Task directions: What follows is a listing to be transcribed exactly.

· · · · ·

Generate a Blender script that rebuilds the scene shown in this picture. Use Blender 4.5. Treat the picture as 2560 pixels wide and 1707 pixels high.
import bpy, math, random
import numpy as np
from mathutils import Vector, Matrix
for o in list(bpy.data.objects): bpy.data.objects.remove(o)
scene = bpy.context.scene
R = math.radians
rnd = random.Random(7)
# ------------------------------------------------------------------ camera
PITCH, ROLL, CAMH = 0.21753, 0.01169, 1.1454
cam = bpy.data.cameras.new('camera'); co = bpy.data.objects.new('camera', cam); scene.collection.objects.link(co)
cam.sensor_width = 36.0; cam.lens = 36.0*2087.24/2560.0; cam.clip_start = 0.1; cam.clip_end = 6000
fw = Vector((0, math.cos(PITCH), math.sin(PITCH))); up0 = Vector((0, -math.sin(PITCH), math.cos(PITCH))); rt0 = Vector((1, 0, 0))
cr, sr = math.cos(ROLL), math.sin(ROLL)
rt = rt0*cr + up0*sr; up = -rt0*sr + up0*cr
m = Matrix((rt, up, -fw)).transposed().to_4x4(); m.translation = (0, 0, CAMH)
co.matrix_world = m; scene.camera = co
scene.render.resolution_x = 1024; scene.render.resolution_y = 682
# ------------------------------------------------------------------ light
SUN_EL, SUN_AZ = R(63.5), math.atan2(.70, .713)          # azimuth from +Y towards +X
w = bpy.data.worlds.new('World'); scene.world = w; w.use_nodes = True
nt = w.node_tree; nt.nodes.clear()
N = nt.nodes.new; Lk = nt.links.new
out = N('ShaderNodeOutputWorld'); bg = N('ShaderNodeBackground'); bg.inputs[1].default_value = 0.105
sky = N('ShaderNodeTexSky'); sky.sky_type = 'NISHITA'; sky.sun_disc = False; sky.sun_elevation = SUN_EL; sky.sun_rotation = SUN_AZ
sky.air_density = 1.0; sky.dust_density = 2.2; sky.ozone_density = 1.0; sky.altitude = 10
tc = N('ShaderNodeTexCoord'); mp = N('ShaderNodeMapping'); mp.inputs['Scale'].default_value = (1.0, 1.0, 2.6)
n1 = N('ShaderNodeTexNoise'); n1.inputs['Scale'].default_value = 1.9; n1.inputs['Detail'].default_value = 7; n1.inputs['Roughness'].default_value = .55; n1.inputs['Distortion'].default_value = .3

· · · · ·

In response:
Generate a Blender script that rebuilds the scene shown in this picture. Use Blender 4.5. Treat the picture as 2560 pixels wide and 1707 pixels high.
import bpy, math, random
import numpy as np
from mathutils import Vector, Matrix
for o in list(bpy.data.objects): bpy.data.objects.remove(o)
scene = bpy.context.scene
R = math.radians
rnd = random.Random(7)
# ------------------------------------------------------------------ camera
PITCH, ROLL, CAMH = 0.21753, 0.01169, 1.1454
cam = bpy.data.cameras.new('camera'); co = bpy.data.objects.new('camera', cam); scene.collection.objects.link(co)
cam.sensor_width = 36.0; cam.lens = 36.0*2087.24/2560.0; cam.clip_start = 0.1; cam.clip_end = 6000
fw = Vector((0, math.cos(PITCH), math.sin(PITCH))); up0 = Vector((0, -math.sin(PITCH), math.cos(PITCH))); rt0 = Vector((1, 0, 0))
cr, sr = math.cos(ROLL), math.sin(ROLL)
rt = rt0*cr + up0*sr; up = -rt0*sr + up0*cr
m = Matrix((rt, up, -fw)).transposed().to_4x4(); m.translation = (0, 0, CAMH)
co.matrix_world = m; scene.camera = co
scene.render.resolution_x = 1024; scene.render.resolution_y = 682
# ------------------------------------------------------------------ light
SUN_EL, SUN_AZ = R(63.5), math.atan2(.70, .713)          # azimuth from +Y towards +X
w = bpy.data.worlds.new('World'); scene.world = w; w.use_nodes = True
nt = w.node_tree; nt.nodes.clear()
N = nt.nodes.new; Lk = nt.links.new
out = N('ShaderNodeOutputWorld'); bg = N('ShaderNodeBackground'); bg.inputs[1].default_value = 0.105
sky = N('ShaderNodeTexSky'); sky.sky_type = 'NISHITA'; sky.sun_disc = False; sky.sun_elevation = SUN_EL; sky.sun_rotation = SUN_AZ
sky.air_density = 1.0; sky.dust_density = 2.2; sky.ozone_density = 1.0; sky.altitude = 10
tc = N('ShaderNodeTexCoord'); mp = N('ShaderNodeMapping'); mp.inputs['Scale'].default_value = (1.0, 1.0, 2.6)
n1 = N('ShaderNodeTexNoise'); n1.inputs['Scale'].default_value = 1.9; n1.inputs['Detail'].default_value = 7; n1.inputs['Roughness'].default_value = .55; n1.inputs['Distortion'].default_value = .3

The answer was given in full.